+5
-3
üst EDiT : kimseyi savundugum yok beyler sonucta örgütün içinde boyle insanlar da var niye eksilediginiz yazın o zaman
Sabah uyandım. Uyandım dediysem yarı uyku yarı uyanıklık halinden.. Bir haftadır içtiğim ilaçların etkisinden olacak ki doğru düzgün uyuyamıyordum. Uyanık olduğum zamanlar da kendimde miydim sanki. Kafası koparılmış tavuk gibiydim. Kas gücüm hala devam ediyor ama onu yönlendirecek bir beyinden yoksun. Bir şeyler atıştırayım dedim ama canım istemiyordu. Hem neden yiyecektim ki yediğim şeyler sindirilmeye bile kalmadan yok olup gidecekken. ilaçların etkisi geçtikçe düşüncelere dalıyordum. Yanımda hiç tanımadığım adını bile bilmediğim bir adam buna fırsat vermeden o lanet ilaçları ağzıma tıkıyordu.
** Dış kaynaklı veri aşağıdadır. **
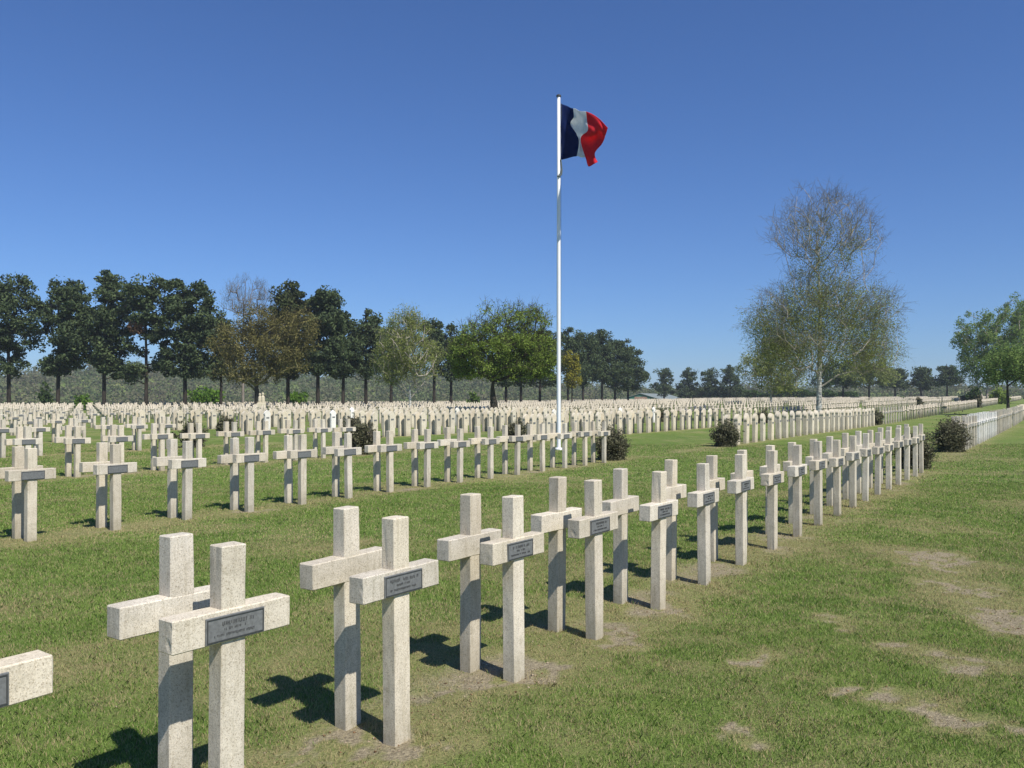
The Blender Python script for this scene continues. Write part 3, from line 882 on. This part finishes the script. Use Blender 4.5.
# its leaves sit lower in the crown only
def birch_leaves():
    D = 59; s = D/F; rng = np.random.default_rng(5)
    root = [o for o in COL.objects if o.get('label', '').startswith('tall drooping birch')][0]
    z0 = root.location.z; c = []
    for (cx, cy, rx, ry, n) in ((822, 300, 40, 40, 3600), (850, 312, 40, 38, 4400), (795, 318, 36, 34, 3600), (825, 345, 56, 28, 4600), (815, 235, 34, 26, 700), (845, 250, 32, 28, 700), (735+28, 320, 24, 24, 900), (770, 335, 26, 24, 1500), (878, 325, 22, 30, 1600), (870, 352, 30, 20, 2600), (822, 262, 34, 20, 700), (790, 352, 32, 20, 2000)):
        m_ = n//11
        q = rng.normal(size=(m_, 3)); q /= np.linalg.norm(q, axis=1)[:, None]; q *= rng.uniform(0, 1, (m_, 1))**.5
        k = np.stack([(cx-819)*s+q[:, 0]*rx*s, q[:, 1]*rx*s*.9, (HY-cy)*s+EYE-z0+q[:, 2]*ry*s], 1)
        k = np.repeat(k, 26, 0)+rng.normal(size=(m_*26, 3))*np.array([.28, .28, .34])
        c.append(k)
    c = np.concatenate(c)
    leaf_obj('foliage', c, .062*rng.uniform(.7, 1.4, len(c)), L_BIRCH, root, 0, 1.4)
birch_leaves()
tree('birch_tree', 'younger birch with a thin pale trunk, left of the tall birch', 'birch tree', 771, 112,
     [(771, 358, 26, 18), (765, 372, 28, 18), (782, 378, 26, 16), (775, 345, 16, 12)], 368, .14, 260, .85, 55, .15, L_BIRCH, B_BIRCH, rise=.8, twigs=4, twigm=B_BTWIG, limbm=B_PALE, droop=.25, fork=.2, minr=.02)
tree('round_tree', 'olive round-crowned tree right behind the tall birch', 'tree', 869, 215, [(868, 366, 20, 12), (862, 376, 26, 9), (880, 376, 20, 9)], 370, .3, 150, 1.2, 60, .34, L_BIRCH, B_DARK, fork=.2, group='round-crowned trees beyond the birch')
tree('round_tree', 'dark round-crowned tree seen through the tall birch', 'tree', 843, 222, [(840, 372, 20, 12), (835, 380, 24, 8)], 372, .3, 120, 1.2, 60, .34, L_DARKG, B_DARK, fork=.2, group='round-crowned trees beyond the birch')
# right edge
tree('leafy_tree', 'big pale green leafy tree with several trunks at the right edge', 'tree', 987, 146,
     [(978, 330, 20, 18), (970, 345, 15, 22), (985, 355, 24, 26), (1005, 335, 22, 30), (1022, 318, 20, 24), (1018, 350, 26, 34), (1042, 335, 26, 38), (966, 366, 10, 10), (980, 378, 12, 10)],
     372, .24, 500, 1.0, 80, .20, L_GREYG, B_PALE, stems=3, twigs=2, twigm=B_PALE, fork=.15, minr=.03, shell=.7)
tree('leafy_tree', 'low dark green tree with a straight black trunk behind the white crosses', 'tree', 1008, 74,
     [(1012, 362, 26, 17), (996, 370, 17, 13), (1030, 368, 24, 18)], 372, .15, 260, .6, 50, .12, L_GREYG, B_DARK, fork=.5, minr=.015)

# bushes
def bush(label, x, y, w_, h_, mat, n=2600, ls=.05, name='shrub', cat='shrub', group=None, tw=340, seed=1, rag=.34):
    rng = np.random.default_rng(seed)
    z = float(H(x, y)); root = empty(name, (x, y, z)); tag(root, label, cat, group)
    m_ = n//16
    q = rng.normal(size=(m_, 3)); q /= np.linalg.norm(q, axis=1)[:, None]; q[:, 2] = np.abs(q[:, 2])*1.0-.08
    rr = (rng.uniform(.25, 1, (m_, 1))**.4)*(1+rng.normal(size=(m_, 1))*rag*.5)
    k = q*rr*np.array([w_/2, w_/2, h_*.95]); k[:, 2] = np.maximum(k[:, 2], .04)
    low = np.clip(k[:, 2:3]/(h_*.45), .55, 1); k[:, :2] *= low
    c = np.repeat(k, 16, 0)+rng.normal(size=(m_*16, 3))*w_*.055
    c[:, 2] = np.maximum(c[:, 2], .02)
    leaf_obj('foliage', c, ls*rng.uniform(.6, 1.4, len(c)), mat, root, 0, 1.8)
    e = rng.normal(size=(tw, 3)); e /= np.linalg.norm(e, axis=1)[:, None]; e[:, 2] = np.abs(e[:, 2])+.25
    e = e*np.array([w_/2*1.05, w_/2*1.05, h_*.86])*rng.uniform(.75, 1.1, (tw, 1))
    s0 = np.stack([rng.normal(size=tw)*w_*.05, rng.normal(size=tw)*w_*.05, np.zeros(tw)], 1)
    midp = s0+(e-s0)*.5+np.array([0, 0, h_*.08])+rng.normal(size=(tw, 3))*w_*.03
    r = np.full(tw, .006*max(1, w_))
    V, Fc = join_np([tube_np(s0, midp, r, r*.7, 3), tube_np(midp, e, r*.7, r*.35, 3)])
    link('twigs', mesh_np('twigs', V, Fc), B_DARK, root)
    return root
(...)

Daha sonra içim geçmiş. Uyandığımda akşam üstüydü. Apar topar hazırlandık çıktık. Bir aydır hazırladğımız araç üstü örtülü vaziyette köşe başında duruyordu. Bindik. ilerlerken bütün hayatım gözümün önünden geçiyor. Ben bunu neden yapıyorum düşüncelerini kafamın içinde fır dönerken aylardır okuduğum kitapları dayatılan düşünceleri verilen eğitimleri aklıma getiriyorum. Bir nebze olsun içim rahatlıyor. Hem bizim davamız haklı değil mi, ezilen halkımızın hakkını savunmuyor muyuz? Irkımızın özgürlüğü için savaş vermiyor muyuz? Hedef noktamıza ilerlerken birer ilaç daha atıyoruz. Bu ilaçlar yüzyılın icadı neden daha önceden kullanmamışım ki. Ne dert ne tasa kalıyor. Adeta bir bebek gibi herhangibir düşünceden yoksunum. Yanımdaki saçma bi gülüşün donattığı surat ifadesine bakıyorum . Benim de gülesim geliyor ağlancak halime..
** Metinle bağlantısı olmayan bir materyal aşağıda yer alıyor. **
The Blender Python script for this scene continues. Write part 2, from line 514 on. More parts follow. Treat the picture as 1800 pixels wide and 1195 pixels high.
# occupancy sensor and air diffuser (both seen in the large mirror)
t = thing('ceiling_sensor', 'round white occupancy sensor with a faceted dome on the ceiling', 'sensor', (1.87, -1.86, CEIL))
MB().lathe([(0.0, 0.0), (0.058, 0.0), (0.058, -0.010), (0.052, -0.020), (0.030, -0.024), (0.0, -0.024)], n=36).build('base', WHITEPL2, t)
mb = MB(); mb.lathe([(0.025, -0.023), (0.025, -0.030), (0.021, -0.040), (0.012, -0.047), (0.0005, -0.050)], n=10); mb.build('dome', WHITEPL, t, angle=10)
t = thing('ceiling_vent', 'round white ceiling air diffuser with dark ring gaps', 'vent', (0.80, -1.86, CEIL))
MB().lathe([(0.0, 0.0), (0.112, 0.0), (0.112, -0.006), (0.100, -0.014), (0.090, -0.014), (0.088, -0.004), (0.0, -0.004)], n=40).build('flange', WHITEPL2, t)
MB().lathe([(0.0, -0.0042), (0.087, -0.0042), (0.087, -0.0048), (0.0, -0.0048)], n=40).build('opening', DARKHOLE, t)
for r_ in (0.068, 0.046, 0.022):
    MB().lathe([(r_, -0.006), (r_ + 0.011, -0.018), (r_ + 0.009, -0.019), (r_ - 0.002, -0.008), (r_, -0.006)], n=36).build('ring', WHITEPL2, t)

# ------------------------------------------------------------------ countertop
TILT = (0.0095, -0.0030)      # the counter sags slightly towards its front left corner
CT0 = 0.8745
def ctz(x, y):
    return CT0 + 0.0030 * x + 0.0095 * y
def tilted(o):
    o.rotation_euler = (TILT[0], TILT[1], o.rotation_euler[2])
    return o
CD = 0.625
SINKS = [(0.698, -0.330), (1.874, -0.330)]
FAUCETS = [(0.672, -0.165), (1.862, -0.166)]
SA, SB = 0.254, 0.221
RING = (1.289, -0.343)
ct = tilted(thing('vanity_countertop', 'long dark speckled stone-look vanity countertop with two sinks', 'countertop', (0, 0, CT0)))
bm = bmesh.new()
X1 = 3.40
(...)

Hedef noktamıza geliyoruz. Etraf ana baba günü. Herkes neşe içinde. Neden olmasın ki günlük güneşlik bir Pazar günü. Sevgilisini koluna takıp çıkan mı dersin anne babasının elinden tutup çekiştiren mi. Ya da bastonuyla ağır ağır ilerleyen ama bu halinden hiç şikayetçi olmayan emekli amca mı…Yaşayamadılarım geliyor aklıma yeniden ama geri dönüşü yok bu yolun. O sırada küçük bir çocukla annesini görüyorum. Çocukta boyundan büyük bir sırt çantası, ana türbanlı , cefakar bir Anadolu insanını andırıyor. Annemle kardeşim geliyor aklıma , o tertemiz insanlar. Hüzün kaplıyor içimi. Ben dağa çıktıktan sonra rahat ettiler diyerek yine avutuyorum kendimi. Ne de olsa onları sıkıştırmayı haraç kesmeyi bırakmışlardı ya da bana öyle diyorlardı.
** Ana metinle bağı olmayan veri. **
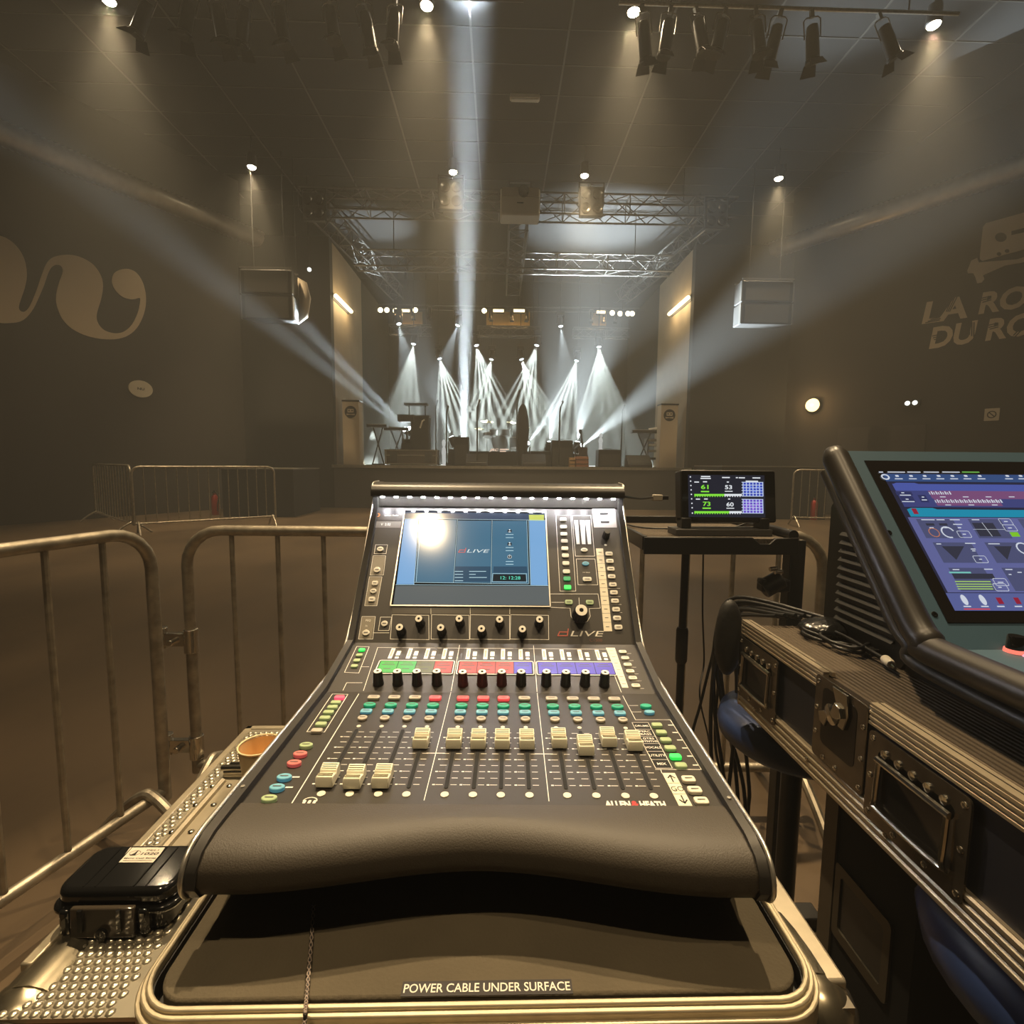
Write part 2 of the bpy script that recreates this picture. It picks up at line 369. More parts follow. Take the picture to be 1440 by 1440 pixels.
# ------------------------------------------------------------------ markings on the walls
m_logo = mat('wall_paint_beige', (0.50, 0.40, 0.27), 0.8)
def decal(pl, pts, h=0.02): 
    mb = MB(); mb.plate(pl, [pl.uv(*p) for p in pts], 0.002, h); return mb
sw = [(0, 995), (60, 1030), (100, 1090), (112, 1160), (103, 1215), (88, 1260), (78, 1298), (88, 1314), (105, 1314), (124, 1292), (150, 1232), (172, 1168), (192, 1118), (215, 1090), (250, 1078), (300, 1076), (350, 1090), (395, 1120), (425, 1165), (433, 1210), (425, 1262), (410, 1312), (406, 1342), (416, 1370), (440, 1394), (480, 1406), (520, 1400), (555, 1370), (580, 1318), (590, 1268), (586, 1257), (560, 1263), (520, 1255), (490, 1230), (472, 1195), (476, 1160), (500, 1140), (540, 1135), (575, 1152), (600, 1190), (613, 1240), (613, 1290), (600, 1340), (575, 1385), (540, 1415), (500, 1429), (450, 1432), (400, 1426), (350, 1412), (300, 1385), (265, 1350), (245, 1310), (235, 1270), (238, 1228), (252, 1180), (264, 1145), (256, 1122), (235, 1118), (215, 1130), (200, 1158), (186, 1200), (165, 1250), (140, 1302), (110, 1340), (80, 1358), (40, 1363), (0, 1362), (-60, 1340), (-105, 1280), (-120, 1180), (-95, 1080), (-50, 1012)]
sp = [(p.x / 3, p.y / 3) for p in spline([(x, y, 0) for x, y in sw], 3, True)]
tag(decal(PLW, sp).build('wall_emblem', m_logo), 'big curly beige swash emblem painted on the dark wall', 'wall emblem')
c7 = lambda x, y: (1240 + x / 5.54, 260 + y / 5.54)
t = thing('wall_mural', 'beige cassette and crossed bones emblem lettered LA RO and DU RO on the dark wall', 'wall emblem')
MB().plate(PRW, [PRW.uv(*c7(*p)) for p in ((812, 300), (1250, 178), (1290, 190), (1310, 225), (1290, 420), (1270, 460), (785, 594), (766, 580), (766, 545), (790, 330))], 0.002, 0.02).build('cassette', m_logo, t)
mb = MB().use(m_logo)
mb.plate(PRW, [PRW.uv(*c7(*p)) for p in ((700, 590), (745, 570), (758, 605), (1060, 580), (1300, 500), (1310, 535), (1100, 605), (960, 630), (790, 705), (800, 735), (780, 762), (745, 768), (730, 720), (715, 690), (672, 690), (668, 668))], 0.002, 0.02)
mb.build('crossed_bones', m_logo, t)
mb = MB()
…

Bu düşünceler içerisiindeyken büyük bir gürültü koptu. Milisaniye içerisinde her yer simsiyah oluyor. Ölmek ne kelime moleküllerime ayrılmışım. Kim bilir kaç insanın canı yandı o kalabalıkta niye yapmıştık ki bunu. Sıçmışım haklı davasına kim kazandı şimdi bu savaşı. Yıkmaktan başka ne yaptık şimdi bu ülke için. Birinin canını alarak öbürününkinini refaha erdirmek hangi mantığa sığardı ki. Şimdi ben yok olup gidicem belki adım bile bilinmicek ama ölen masum insanlar şehadet şerbetini içmiş vaziyette her zaman anılacaklar. Belki de onlara bu şekilde faydam dokunmuştur diyerek yine avutuyorum kendimi, tabi ona fayda denilirse…
edit: olayları kurgusal olarak anlattım okumadan eksilemeyin.